INSTRUCTIONS FOR THE TASK —
How many lines in the records below hold the string "scene"? Please answer with the number and nothing more.
>> START
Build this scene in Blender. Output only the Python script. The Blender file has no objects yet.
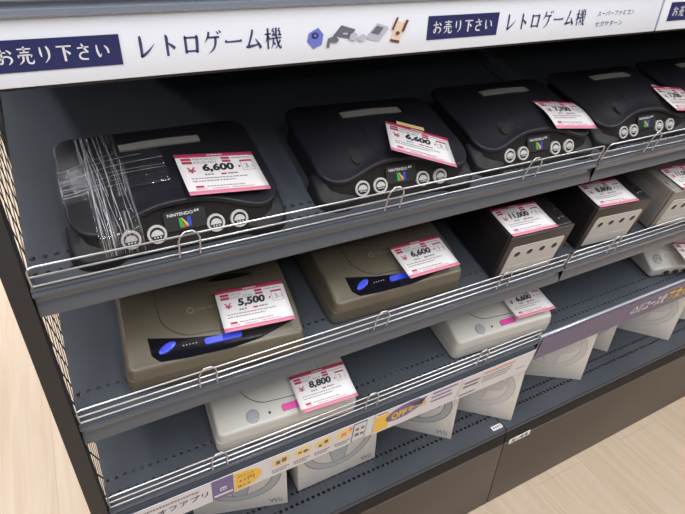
import bpy, bmesh, math, random
from mathutils import Matrix, Vector
from mathutils.bvhtree import BVHTree
random.seed(7)
SC = bpy.context.scene
COL = SC.collection
PI = math.pi
V = Vector

# ------------------------------------------------------------------ materials
def mat(name, col, rough=.5, metal=0., spec=.5, bump=0., bscale=200., coat=0., noise=0., nscale=20.):
    m = bpy.data.materials.new(name); m.use_nodes = True
    nt = m.node_tree; b = nt.nodes['Principled BSDF']
    b.inputs['Base Color'].default_value = (*col, 1)
    b.inputs['Roughness'].default_value = rough
    b.inputs['Metallic'].default_value = metal
    b.inputs['Specular IOR Level'].default_value = spec
    if coat: b.inputs['Coat Weight'].default_value = coat; b.inputs['Coat Roughness'].default_value = .12
    tc = nt.nodes.new('ShaderNodeTexCoord')
    if noise:
        n = nt.nodes.new('ShaderNodeTexNoise'); n.inputs['Scale'].default_value = nscale; n.inputs['Detail'].default_value = 4
        nt.links.new(tc.outputs['Object'], n.inputs['Vector'])
        mx = nt.nodes.new('ShaderNodeMix'); mx.data_type = 'RGBA'; mx.blend_type = 'MULTIPLY'
        mx.inputs['Factor'].default_value = noise
        mx.inputs['A'].default_value = (*col, 1)
        r = nt.nodes.new('ShaderNodeValToRGB'); r.color_ramp.elements[0].position = .3; r.color_ramp.elements[1].position = .7
        nt.links.new(n.outputs['Fac'], r.inputs['Fac']); nt.links.new(r.outputs['Color'], mx.inputs['B'])
        nt.links.new(mx.outputs['Result'], b.inputs['Base Color'])
    if bump:
        n = nt.nodes.new('ShaderNodeTexNoise'); n.inputs['Scale'].default_value = bscale
        nt.links.new(tc.outputs['Object'], n.inputs['Vector'])
        bp = nt.nodes.new('ShaderNodeBump'); bp.inputs['Strength'].default_value = bump; bp.inputs['Distance'].default_value = .001
        nt.links.new(n.outputs['Fac'], bp.inputs['Height']); nt.links.new(bp.outputs['Normal'], b.inputs['Normal'])
    return m

M = dict(
    shelf=mat('shelf_paint', (.060, .070, .086), .34, bump=.04, bscale=600, noise=.10, nscale=9),
    rail=mat('price_rail_plastic', (.066, .080, .104), .20, coat=.4),
    clear=mat('clear_rail', (.45, .45, .50), .10, spec=.7, coat=.6),
    chrome=mat('chrome_wire', (.50, .50, .52), .34, metal=1),
    black=mat('black_panel', (.022, .020, .020), .5),
    meshm=mat('mesh_black', (.018, .017, .018), .5),
    inner=mat('inner_panel', (.03, .033, .04), .5),
    skirt=mat('lip_skirt_black', (.016, .015, .017), .6, spec=.2),
    kick=mat('kick_brown', (.070, .054, .043), .42, noise=.12, nscale=3),
    lip=mat('base_lip', (.036, .040, .050), .35),
    sign_ceiling=mat('ceiling_white', (.75, .75, .75), .8),
    white=mat('sign_white', (.70, .735, .81), .35, coat=.15),
    steel=mat('header_rail_grey', (.30, .345, .43), .25, metal=.5),
    navy=mat('navy_print', (.018, .022, .095), .4),
    ink=mat('navy_ink', (.035, .045, .13), .5),
    wprint=mat('white_print', (.62, .62, .66), .5),
    card=mat('tag_card', (.755, .74, .755), .28, coat=.25),
    tagred=mat('tag_red', (.42, .04, .10), .35),
    tagpink=mat('tag_pink', (.66, .20, .31), .35),
    tagink=mat('tag_ink', (.025, .025, .03), .5),
    taggrey=mat('tag_grey_print', (.26, .25, .27), .5),
    n64=mat('charcoal_shell', (.0120, .0120, .0175), .42, spec=.32, bump=.05, bscale=900),
    n64low=mat('charcoal_lower', (.0125, .0115, .012), .5, spec=.3, bump=.05, bscale=900),
    n64foot=mat('charcoal_foot', (.013, .013, .0155), .5, spec=.25),
    dark=mat('dark_recess', (.008, .008, .009), .5),
    port=mat('port_grey', (.47, .46, .45), .4),
    flap=mat('slot_flap_grey', (.26, .25, .24), .4),
    sat=mat('taupe_plastic', (.108, .093, .067), .36, bump=.05, bscale=900),
    satlid=mat('taupe_lid', (.110, .095, .068), .34, bump=.05, bscale=900),
    satblack=mat('gloss_black', (.006, .006, .010), .08, coat=.6),
    blue=mat('blue_button', (.035, .06, .62), .3),
    crease=mat('film_crease_white', (.42, .43, .47), .2, coat=.3),
    satprint=mat('lid_print', (.22, .20, .16), .4),
    groove=mat('groove', (.03, .026, .02), .6),
    ivory=mat('ivory_plastic', (.445, .435, .408), .36, bump=.04, bscale=900),
    ivory2=mat('ivory_lid', (.46, .45, .422), .34),
    btngrey=mat('button_grey', (.26, .27, .29), .4),
    pink=mat('pink_button', (.55, .05, .28), .3),
    gc=mat('cube_black', (.013, .011, .013), .3, bump=.04, bscale=900),
    gcface_lit=mat('cube_face_lit', (.030, .024, .020), .38),  # case is black; the front's warm lit tone is put into this colour
    gcplate=mat('cube_plate', (.47, .455, .435), .4),
    gcsilver=mat('cube_silver', (.25, .235, .22), .33, metal=.35),
    box=mat('box_white', (.68, .66, .63), .42, noise=.05, nscale=30),
    boxgrey=mat('box_grey_print', (.20, .215, .235), .5),
    boxfaint=mat('box_faint_print', (.585, .575, .565), .45), boxfaint2=mat('box_faint_outline', (.47, .47, .475), .45),
    boxlight=mat('box_light_print', (.43, .45, .47), .5),
    banner=mat('banner_white', (.64, .63, .675), .32, coat=.2),
    purple=mat('purple_print', (.135, .09, .26), .35, coat=.2),
    purple2=mat('purple_banner', (.088, .067, .160), .33, coat=.2),
    yellow=mat('yellow_print', (.80, .50, .06), .45),
    paleyel=mat('pale_yellow_print', (.80, .58, .25), .45),
    orange=mat('orange_print', (.7, .28, .16), .45),
    green=mat('logo_green', (.03, .28, .06), .4), lblue=mat('logo_blue', (.02, .06, .45), .4),
    lred=mat('logo_red', (.45, .04, .03), .4), lyel=mat('logo_yellow', (.55, .42, .05), .4),
    tape=mat('masking_tape', (.70, .50, .22), .6),
    cream=mat('cream_print', (.66, .56, .42), .5), maroon=mat('maroon_print', (.16, .03, .03), .5),
    gprint=mat('grey_print', (.12, .12, .16), .5), lgprint=mat('light_grey_print', (.42, .43, .50), .5),
    violet=mat('violet_print', (.13, .16, .5), .45),
)

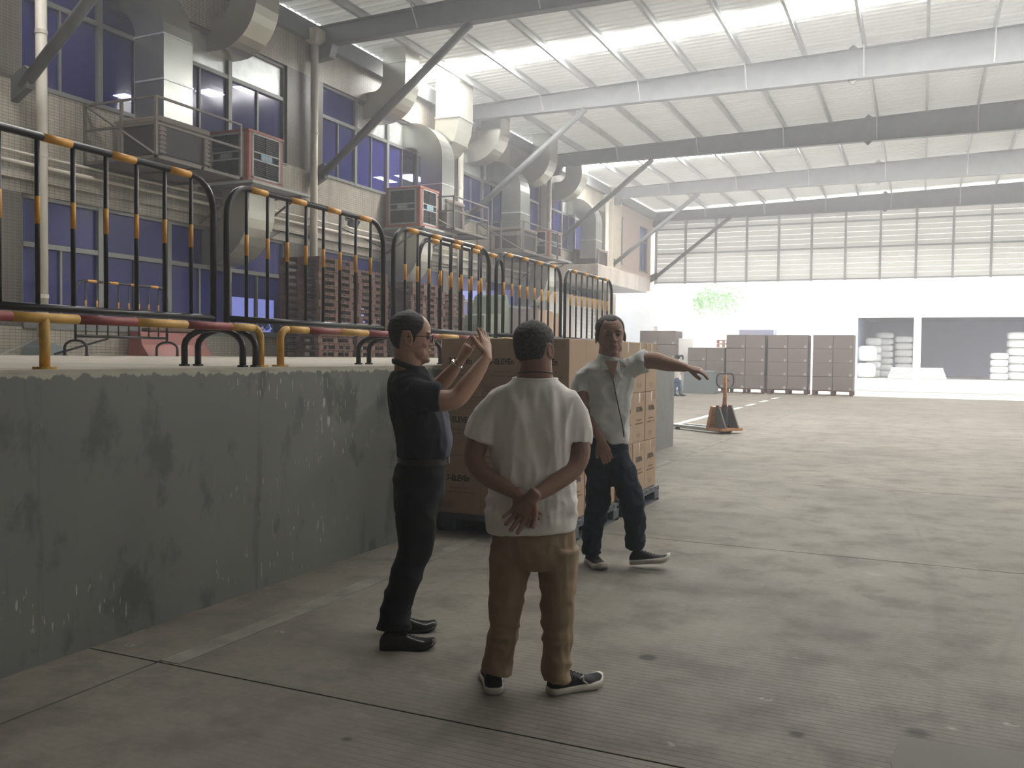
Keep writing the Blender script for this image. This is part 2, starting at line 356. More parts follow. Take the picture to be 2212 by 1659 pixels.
# ---- windows
WN = [0]
def window(y0, y1, z0, z1, zt, ms, label, gm='glass', panel=(), nodiv=False):
    WN[0] += 1; w = estruct('window_%d' % WN[0], label); x0, x1 = XF-.16, XF-.08
    MB().box((x0, y0, z0), (x1+.02, y1, z0+.07)).box((x0, y0, z1-.06), (x1+.02, y1, z1)).box((x0, y0, z0), (x1+.02, y0+.06, z1)).box((x0, y1-.06, z0), (x1+.02, y1, z1)).obj('frame', M_['alu'], w)
    MB().box((x0, y0, zt-.04), (x1+.02, y1, zt+.04)).obj('transom', M_['alu'], w)
    MB().box((XF-.3, y0, z0-.03), (XF+.03, y1, z0)).obj('sill', M_['alu'], w)
    for q in ms[1:-1]: MB().box((x0, q-.05, z0), (x1+.03, q+.05, z1)).obj('mullion', M_['alu'], w)
    for i in range(len(ms)-1):
        a, b = ms[i], ms[i+1]; c = (a+b)/2
        if not nodiv: MB().box((x0, c-.02, z0), (x1, c+.02, zt)).obj('glazing_bar', M_['alu'], w)
        MB().box((x0+.03, a, zt), (x0+.04, b, z1)).obj('pane', M_['ductb'] if i in panel else M_[gm], w, label='galvanised sheet infill panel' if i in panel else None)
        for u0, u1 in ((a, c), (c, b)): MB().box((x0+.03, u0, z0), (x0+.04, u1, zt)).obj('pane', M_[gm], w)
B1 = [9.72, 11.25, 12.8, 14.42, 16.15]; B2 = [17.45, 18.88, 20.35, 21.85, 23.3]; B3 = [24.4, 25.95, 27.5, 29.05, 30.6]; B4 = [31.4, 32.9, 34.4, 35.9, 37.3]
window(9.72, 16.15, 5.62, 7.75, 7.02, B1, 'upper window row behind the first brown air cooler', panel=(2, 3))
window(17.45, 23.3, 5.62, 7.75, 7.02, B2, 'upper window row behind the second pair of coolers', panel=(1, 2, 3))
window(24.4, 30.6, 5.62, 7.75, 7.02, B3, 'upper window row behind the third pair of coolers', panel=(0, 1))
window(31.4, 37.3, 5.62, 7.75, 7.02, B4, 'upper window row behind the farthest brown cooler', panel=(1,))
window(9.72, 16.15, 1.85, 3.93, 3.15, B1, 'lower window row behind the long black barriers')
window(17.45, 23.3, 1.85, 3.93, 3.15, B2, 'lower window row behind the wooden pallet stacks')
window(24.4, 30.6, 1.85, 3.93, 3.15, B3, 'lower window row behind the olive covered cart')
window(39.75, 40.6, 5.75, 7.95, 7.2, [39.75, 40.6], 'narrow window in the pink wall beside the corner pillar', gm='glassc', nodiv=True)
window(43.35, 44.75, 5.75, 7.95, 7.2, [43.35, 44.75], 'window in the pink wall nearest the open end')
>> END
TASK ANSWER —
2